God renews his covenant with Israel after the initial tablets containing the ten commandments were shattered. Moses created two more tablets and took them up the mountain, again for forty days, while God inscribed on them what had previously been written. When Moses came back down the mountain, he placed the tablets in the Arc, as God had instructed.
The Israelites began to travel from city to city. During their travels, Aaron died and Eleazar, his son, became priest in his place. Got set the Levi tribe aside to carry the Arc with the tablets throughout their journeys. All the other tribes of Israel received an inheritance of land. 10: 9 “Levi does not have a portion or inheritance like his brothers; the Lord is his inheritance.”
There seems to have been a pause between the time the initial tablets were shattered and when Moses came back down the mountain the second time with the second set of tablets. 10:10-11 “I stayed on the mountain forty days and forty nights like the first time. The Lord also listened to me on this occasion; he agreed not to annihilate you. Then the Lord said to me, ‘Get up. Continue your journey ahead of the people, so that they may enter and possess the land I swore to give their fathers.”

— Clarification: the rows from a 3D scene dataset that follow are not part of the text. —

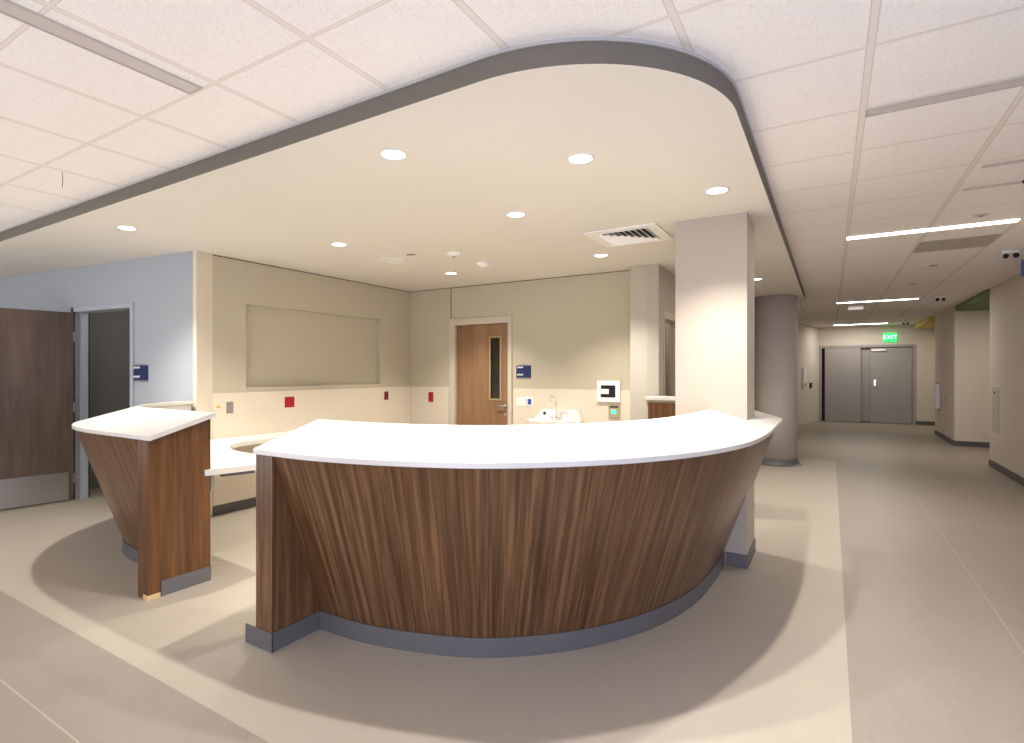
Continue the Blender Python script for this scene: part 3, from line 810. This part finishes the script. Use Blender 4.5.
# linear lights in the corridor (first lit one at Y 6.33)
lin = [((.735, 6.33, CEIL), 'long bright linear light across the corridor ceiling, nearest of those lit'),
       ((.70, 12.25, CEIL), 'long bright linear light across the middle of the corridor ceiling'),
       ((.68, 18.1, CEIL), 'bright linear light at the far end of the corridor by the doors')]
first = None
for loc, lab in lin:
    if first is None:
        first = thing('linear_light', lab, 'ceiling light', loc, 0, 'lit linear corridor lights')
        link('housing', B(((-.61, -.058, -.006), (.61, -.045, -.0005)), ((-.61, .045, -.006), (.61, .058, -.0005)), ((-.61, -.045, -.006), (-.6, .045, -.0005)), ((.6, -.045, -.006), (.61, .045, -.0005))), 'white', first)
        link('lens', B(((-.6, -.045, -.012), (.6, .045, -.0005))), 'tube', first)
    else: dup(first, loc, lab)
    light('linear_lamp', 'AREA', 29 if loc[1] < 15 else 19, (1, .95, .89), (loc[0], loc[1], CEIL-.02), shape='RECTANGLE', size=1.2, size_y=.09)
# unlit slots
def slot(loc, rz, ln, w, lab):
    t = thing('slot_diffuser', lab, 'slot diffuser', loc, rz)
    link('face', B(((0, -w/2+.01, -.004), (ln, w/2-.01, -.0005))), 'slot', t)
    link('frame', B(((0, -w/2, -.007), (ln, -w/2+.01, -.0005)), ((0, w/2-.01, -.007), (ln, w/2, -.0005)), ((0, -w/2+.01, -.007), (.008, w/2-.01, -.0005)), ((ln-.008, -w/2+.01, -.007), (ln, w/2-.01, -.0005))), 'slot' if w < .06 else 'trim', t)
slot((.148, 3.315, CEIL), 0, 1.22, .09, 'unlit grey linear slot in the corridor ceiling, nearest on the right')
slot((.80, 4.565, CEIL), 0, .56, .05, 'thin grey ceiling slot beyond the unlit linear slot')
slot((.79, 5.075, CEIL), 0, .56, .05, 'thin grey ceiling slot just before the first bright linear light')
slot((-2.437, 1.42, CEIL), -math.pi/2, 2.4, .1, 'long grey slot in the ceiling tiles at the upper left')
t = thing('return_grille', 'grey rectangular return air grille just past the first bright linear light', 'air vent', (1.05, 7.2, CEIL))
link('frame', B(((-.30, -.30, -.006), (.30, -.28, -.0005)), ((-.30, .28, -.006), (.30, .30, -.0005)), ((-.30, -.28, -.006), (-.28, .28, -.0005)), ((.28, -.28, -.006), (.30, .28, -.0005))), 'trim', t)
bm = bmesh.new(); box(bm, (-.28, -.28, -.003), (.28, .28, -.0005))
for k in range(14): box(bm, (-.28+k*.04+.012, -.28, -.006), (-.28+k*.04+.02, .28, -.003))
link('grille', bm, 'grille', t)
def disc(loc, r, lab, name='smoke_detector', cat='smoke detector', mat='white', h=.03):
    t = thing(name, lab, cat, loc)
    link('body', L([(0, -h), (r*.6, -h), (r*.9, -h*.5), (r, -.0005), (0, -.0005)], 28), mat, t, True)
    link('centre', L([(0, -h-.008), (r*.3, -h-.006), (r*.34, -h), (0, -h)], 16), 'grey_plate', t)
    return t
disc((1.04, 8.46, CEIL), .13, 'round pale ceiling speaker just past the grey return grille', 'ceiling_speaker', 'speaker', 'white', .012)
disc((1.04, 5.99, CEIL), .05, 'flat pale disc in the tiles just before the first bright linear light', 'ceiling_disc', 'ceiling fitting', 'slot', .008)
disc((1.02, 10.19, CEIL), .06, 'small flat disc in the tiles before the second bright linear light', 'ceiling_disc', 'ceiling fitting', 'slot', .01)
disc((1.11, 5.06, CEIL), .028, 'tiny black dome on the thin ceiling slot', 'camera_dome', 'camera', 'black', .02)
disc((.43, 17.2, CEIL), .1, 'white domed detector before the far linear light', 'smoke_detector', 'smoke detector', 'white', .06)
t = thing('ceiling_box', 'white box hanging under the second bright linear light', 'ceiling fitting', (.41, 12.95, CEIL))
link('body', B(((-.13, -.1, -.09), (.13, .1, -.0005)), bevel=.02), 'white', t)
link('base', B(((-.15, -.12, -.012), (.15, .12, -.0005)), bevel=.004), 'trim', t)
def twin(loc, lab):
    t = thing('emergency_light', lab, 'emergency light', loc)
    link('body', B(((-.07, -.035, -.035), (.07, .035, -.0005)), bevel=.008), 'white', t)
    for s in (-1, 1):
        link('lamp_head', L([(0, -.0), (.018, 0), (.026, .035), (0, .035)], 20, Matrix.Translation((s*.04, -.01, -.06)) @ Matrix.Rotation(math.radians(100), 4, 'X')), 'black', t, True)
twin((1.60, 7.9, CEIL), 'twin-headed emergency light on the ceiling by the blue ceiling box')
twin((1.57, 12.05, CEIL), 'twin-headed emergency light on the ceiling before the green recess')
twin((1.62, 17.7, CEIL), 'twin-headed emergency light at the far end beside the exit sign')
o = link('wire_loop', (lambda bm: (tube(bm, [(0, 0, -.001), (0, .004, -.05), (.002, .0, -.1)], .002, 6), bm)[1])(bmesh.new()), 'dark')
o.location = (-4.16, 1.54, CEIL); tag(o, 'thin dark wire hanging from the tiles at the upper left', 'wire')

# pieces that belong to a part rather than to the whole thing
SUB = {'socket': 'cover_plate', 'blue_insert': 'cover_plate', 'button': 'cover_plate', 'lettering': ('plate', 'housing'), 'window_glass': 'window_frame', 'kick_plate': 'door_leaf',
       'lock_plate': 'door_leaf', 'window_frame': 'door_leaf', 'unfinished_end': 'end_panel', 'pad': 'body', 'knob': 'panel', 'tongue': 'opening', 'sensor': 'body', 'centre': 'body', 'overflow_ring': 'basin'}
base = lambda o: o.name.split('.')[0]
for o in list(bpy.data.objects):
    want = SUB.get(base(o))
    if want is None or o.parent is None or base(o) == 'window_frame': continue
    want = (want,) if isinstance(want, str) else want
    for sib in o.parent.children:
        if base(sib) in want and sib is not o:
            o.parent = sib; break

# ================================================================ LIGHT
# cool daylight from unseen windows, and two added uplights for the ceiling
light('daylight_and_fill', 'AREA', 60, (.22, .47, 1.0), (.3, -5.6, 1.4), (math.radians(90), 0, 0), shape='RECTANGLE', size=3.5, size_y=2)
light('daylight_and_fill', 'AREA', 60, (.62, .79, 1.0), (-9.5, -4.5, 1.5), (math.radians(88), 0, math.radians(-15)), shape='RECTANGLE', size=4, size_y=2)
light('daylight_and_fill', 'AREA', 172, (.985, .965, 1), (.8, -2.8, .6), (math.radians(153), 0, 0), shape='RECTANGLE', size=5, size_y=2.5)  # added uplight brightening the near ceiling tiles, no window here
light('daylight_and_fill', 'AREA', 118, (1, .96, .92), (-6.5, -1.6, .6), (math.radians(166), 0, 0), shape='RECTANGLE', size=5, size_y=2)  # added uplight for the ceiling tiles on the left
light('daylight_and_fill', 'AREA', 36, (.22, .47, 1), (2.03, .6, 1.25), (math.radians(90), 0, math.radians(90)), shape='RECTANGLE', size=1.8, size_y=1.5)
# added lamps out of view, without fixtures, extra light for floor and ceiling
for y in (.4, -2.6):
    light('linear_lamp', 'AREA', 9, (1, .95, .9), (.735, y, CEIL-.02), shape='RECTANGLE', size=1.2, size_y=.09)
for x in (-3.5, -7.5, -11):
    light('linear_lamp', 'AREA', 6, (1, .93, .84), (x, -.8, CEIL-.02), shape='RECTANGLE', size=.1, size_y=1.2)
# lamps inside the coloured recesses
light('recess_lamp', 'AREA', 10, (1, .90, .76), (2.95, 12.7, 2.6), shape='SQUARE', size=.5)
light('recess_lamp', 'AREA', 8, (1, .9, .76), (2.9, 17.7, 2.58), shape='SQUARE', size=.5)
light('room_lamp', 'POINT', 5, (1, .92, .8), (-6.6, 3.5, 2.3), shadow_soft_size=.1)
light('room_lamp', 'POINT', 8, (1, .88, .7), (-2.2, 7.2, 2.4), shadow_soft_size=.1)

w = bpy.data.worlds.new('world'); scene.world = w; w.use_nodes = True
bg = w.node_tree.nodes['Background']; bg.inputs['Color'].default_value = (.86, .90, 1, 1); bg.inputs['Strength'].default_value = .09

# ================================================================ CAMERA
cd = bpy.data.cameras.new('camera'); cam = bpy.data.objects.new('camera', cd); col.objects.link(cam)
FPX, CXP, CYP = 550.4, 481.7, 371.1
cd.sensor_fit = 'HORIZONTAL'; cd.sensor_width = 36; cd.lens = FPX/1024*36
cd.shift_x = (512-CXP)/1024; cd.shift_y = -(371.5-CYP)/1024
cam.location = (0, 0, EYE); cam.rotation_euler = (math.pi/2, 0, .5649)
cd.clip_start = .05; cd.clip_end = 100
scene.camera = cam

scene.view_settings.view_transform = 'Standard'
scene.view_settings.look = 'None'
scene.view_settings.exposure = 0.28
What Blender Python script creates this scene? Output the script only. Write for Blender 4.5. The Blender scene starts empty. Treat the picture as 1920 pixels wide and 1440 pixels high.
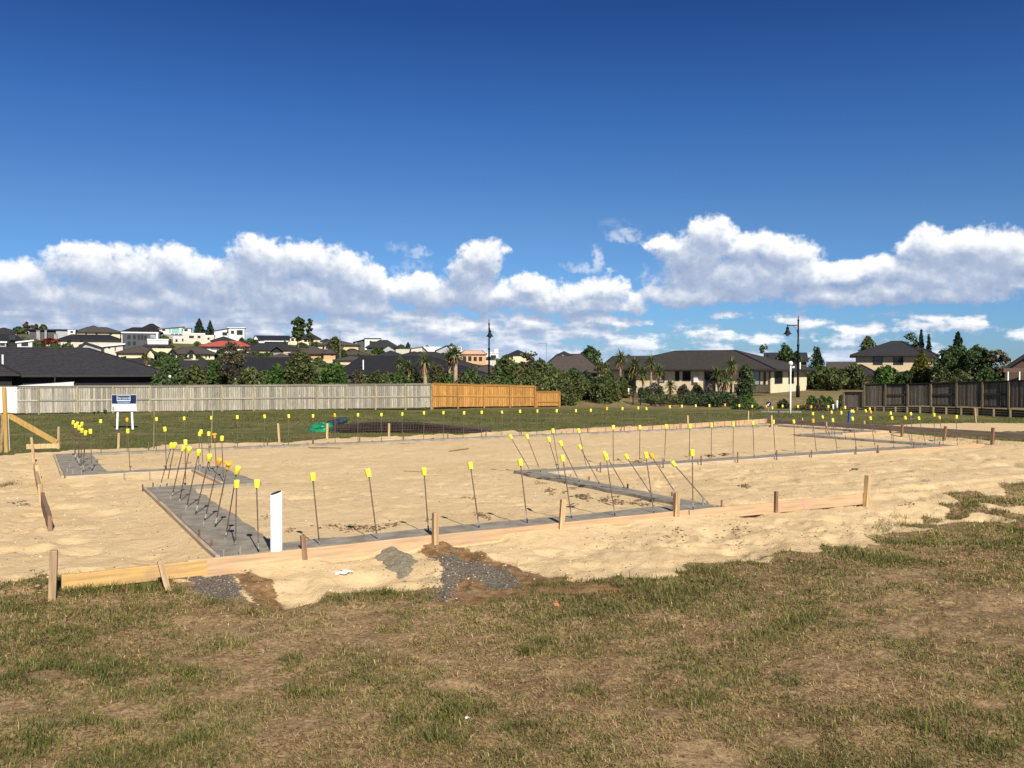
import bpy, math, random
import numpy as np
from mathutils import Vector, Matrix
rnd = random.Random(7)
rng = np.random.default_rng(11)
scene = bpy.context.scene
COL = scene.collection
D2R = math.radians

# ------------------------------------------------------------------ camera
F, H, HY = 1650.0, 1.68, 692.0
PITCH = math.atan((720 - HY) / F)
cam = bpy.data.cameras.new('camera')
cam.sensor_width = 36; cam.lens = F / 1920 * 36; cam.clip_end = 8000; cam.clip_start = 0.05
co = bpy.data.objects.new('camera', cam); COL.objects.link(co)
co.location = (0, 0, H); co.rotation_euler = (math.pi / 2 - PITCH, 0, 0)
scene.camera = co
cP, sP = math.cos(PITCH), math.sin(PITCH)
def ray(x, y):
    a = (x - 960) / F; b = (720 - y) / F
    return Vector((a, cP + b * sP, -sP + b * cP))
def at(x, y, Y):                       # the point of the place at distance Y along the street axis
    r = ray(x, y); return Vector((0, 0, H)) + r * (Y / r.y)
def gnd(x, y, z=0.0):                  # the point of the level z
    r = ray(x, y); return Vector((0, 0, H)) + r * ((z - H) / r.z)
U = Vector((2959, 1650)).normalized(); V = Vector((-U.y, U.x))   # the axes of the building footprint
def uv(u, v, z=0.0): return Vector((U.x * u + V.x * v, U.y * u + V.y * v, z))
def to_uv(p): return (p.x * U.x + p.y * U.y, p.x * V.x + p.y * V.y)

# ------------------------------------------------------------------ light and sky
SUN_EL = D2R(36.5)
sh = Vector((0.363, -0.932)).normalized()
sd = Vector((sh.x * math.cos(SUN_EL), sh.y * math.cos(SUN_EL), math.sin(SUN_EL)))
sl = bpy.data.lights.new('sun', 'SUN'); sl.energy = 5.0; sl.angle = D2R(0.53); sl.color = (1.0, 0.93, 0.80)
so = bpy.data.objects.new('sun', sl); COL.objects.link(so)
so.rotation_euler = (-sd).to_track_quat('-Z', 'Y').to_euler()
so.location = (20, -20, 40)
scene.view_settings.view_transform = 'Standard'; scene.view_settings.look = 'None'
scene.view_settings.exposure = 0.45; scene.view_settings.gamma = 1.0
scene.cycles.max_bounces = 6; scene.cycles.diffuse_bounces = 3; scene.cycles.transparent_max_bounces = 8

W = bpy.data.worlds.new('World'); scene.world = W; W.use_nodes = True
nt = W.node_tree
for n in list(nt.nodes): nt.nodes.remove(n)
def nd(t, typ, **kw):
    n = t.nodes.new(typ)
    for k, v in kw.items(): setattr(n, k, v)
    return n
def setin(t, sock, v):
    if hasattr(v, 'is_output') or isinstance(v, bpy.types.NodeSocket): t.links.new(v, sock)
    else: sock.default_value = v
def mth(t, op, a, b=0.0, c=None, clamp=False):
    n = nd(t, 'ShaderNodeMath', operation=op, use_clamp=clamp)
    setin(t, n.inputs[0], a); setin(t, n.inputs[1], b)
    if c is not None: setin(t, n.inputs[2], c)
    return n.outputs[0]
def vmt(t, op, a, b=(0, 0, 0)):
    n = nd(t, 'ShaderNodeVectorMath', operation=op)
    setin(t, n.inputs[0], a); setin(t, n.inputs[1], b)
    return n.outputs['Value'] if op in ('DOT_PRODUCT', 'LENGTH') else n.outputs[0]
def noise(t, vec, scale, detail=5, rough=0.55, out='Fac', dim='3D'):
    n = nd(t, 'ShaderNodeTexNoise', noise_dimensions=dim)
    if vec is not None: t.links.new(vec, n.inputs['Vector'])
    n.inputs['Scale'].default_value = scale; n.inputs['Detail'].default_value = detail; n.inputs['Roughness'].default_value = rough
    return n.outputs[out]
def mrange(t, v, a, b, c=0.0, d=1.0, smooth=True):
    n = nd(t, 'ShaderNodeMapRange', interpolation_type='SMOOTHSTEP' if smooth else 'LINEAR')
    setin(t, n.inputs['Value'], v); n.inputs['From Min'].default_value = a; n.inputs['From Max'].default_value = b
    setin(t, n.inputs['To Min'], c); setin(t, n.inputs['To Max'], d)
    return n.outputs['Result']
def mixc(t, f, a, b, mode='MIX'):
    n = nd(t, 'ShaderNodeMix', data_type='RGBA', blend_type=mode)
    setin(t, n.inputs[0], f)
    for s, v in ((n.inputs[6], a), (n.inputs[7], b)):
        if isinstance(v, tuple) and len(v) == 3: v = (*v, 1)
        setin(t, s, v)
    return n.outputs[2]
def ramp(t, fac, stops):
    n = nd(t, 'ShaderNodeValToRGB'); e = n.color_ramp.elements
    while len(e) < len(stops): e.new(0.5)
    for k, (p, c) in enumerate(stops): e[k].position = p; e[k].color = (*c, 1) if len(c) == 3 else c
    t.links.new(fac, n.inputs[0]); return n.outputs[0]

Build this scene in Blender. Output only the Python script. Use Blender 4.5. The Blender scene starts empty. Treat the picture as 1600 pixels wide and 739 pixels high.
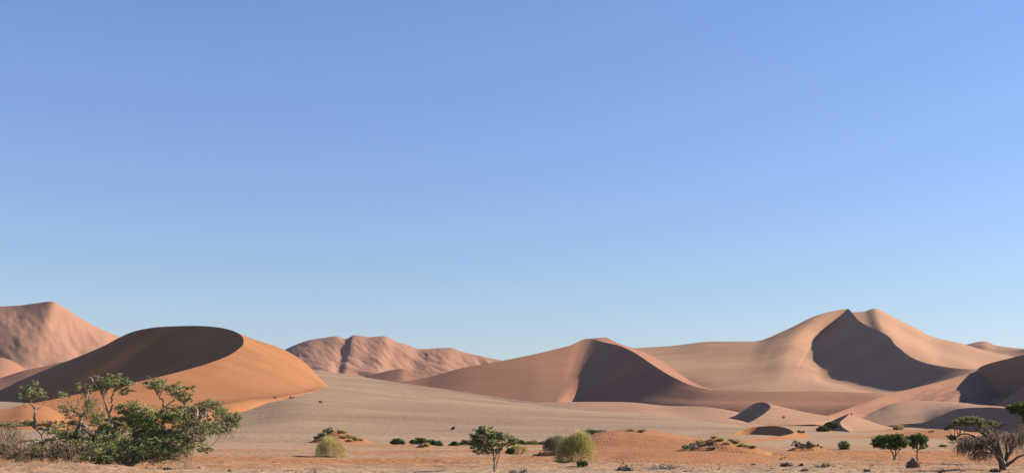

Throughout my life, I’ve gone through some very challenging times and have heard the words, “Stop and Listen.” I’m so used to putting blinders on and moving forward, that “Stop” and “Listen” were foreign concepts for me. On several occasions, things got so bad, that I did not have a choice. Those times, where I stopped everything, as bad as it felt, enabled me to listen to the voice within me and were the biggest moments of growth in my life. I’m a natural rebel, so the whole process of stopping and listening took some time – and was very challenging as I was shown my part in all the bad things I had been experiencing; however, when I was finally able to surrender and listen, as hard as it was to acknowledge my part in what I was experiencing, when I did, amazing growth took place and I felt led by God. That is a feeling that really cannot be described. After a period of rest, I was then able to see things much differently – like the lens of glasses that were once foggy, had been cleaned, and the direction was not only clearer, but the path way smoother than what I had previously been on, when I tried to do everything myself.
Moses then lets Israel know what God requires of them: 10:12-17 “And now, Israel, what does the Lord your God ask of you except to fear the Lord your God by walking in all his ways, to love him, and to worship the Lord your God with all your heart and all your soul? Keep the Lord’s commands and statutes I am giving you today, for your own good. The heavens, indeed the highest heavens, belong to the Lord your God, as does the earth and everything in it. Yet the Lord had his heart set on your fathers and loved them. he chose their descendants after them – he chose you out of all the peoples, as it is today. Therefore, circumcise your hearts and don’t be stiff-necked any longer.”
I never liked the phrase to fear God. I’ve always wanted to love God and not fear God. It took me some time to understand this. The fear comes from that inner fear when we do something wrong, whether on purpose or by accident, and we don’t want anyone else to know about it. We know that what we did was wrong; however, rather than confessing that what was done was wrong and taking the energy to make things right, we try to keep things hidden inside and it just eats away at us. There is a fear in doing the right thing. We know what is right – we can feel it inside ourselves. This is a healthy fear to have as it comes from a place inside of us where we are made in the image of God.
We can let that fear direct us in our actions, or eat away at us if we don’t listen to it. By listening and embracing that fear when we have a decision to make or are faced with an uncomfortable situation, we can act out of love that can be felt by others, even if the initial reactions are harsh. That love comes from within. It is God’s love. God calls us to love others as he has loved us. I have made MANY mistakes in my life, and will continue to make mistakes until the day I die. God loved me through mistakes that I just didn’t think were forgivable. The fears that once ate away at me and controlled my actions and decisions slowly turned into love that could be directed towards others, even those who I felt very challenged by.
10:18 – 19 “He [God] executes justice for the fatherless and the widow, and loves the resident alien, giving him food and clothing. You are also to love the resident alien since you were resident aliens in the land of Egypt.” The Israelites were resident aliens themselves when they lived in Egypt. God delivered them from very difficult and oppressive situations. As such, they should be able to relate to others in similar situations and be the first to show kindness towards them. God will deal harshly with individuals who take advantage of defenseless people.
Today, I am thankful for all that God has done for me. Let me continue to recognize potential fear when faced with decisions and interactions with others and respond from the love within rather than the fear from my pride. Let me love others as God has and continues to love me!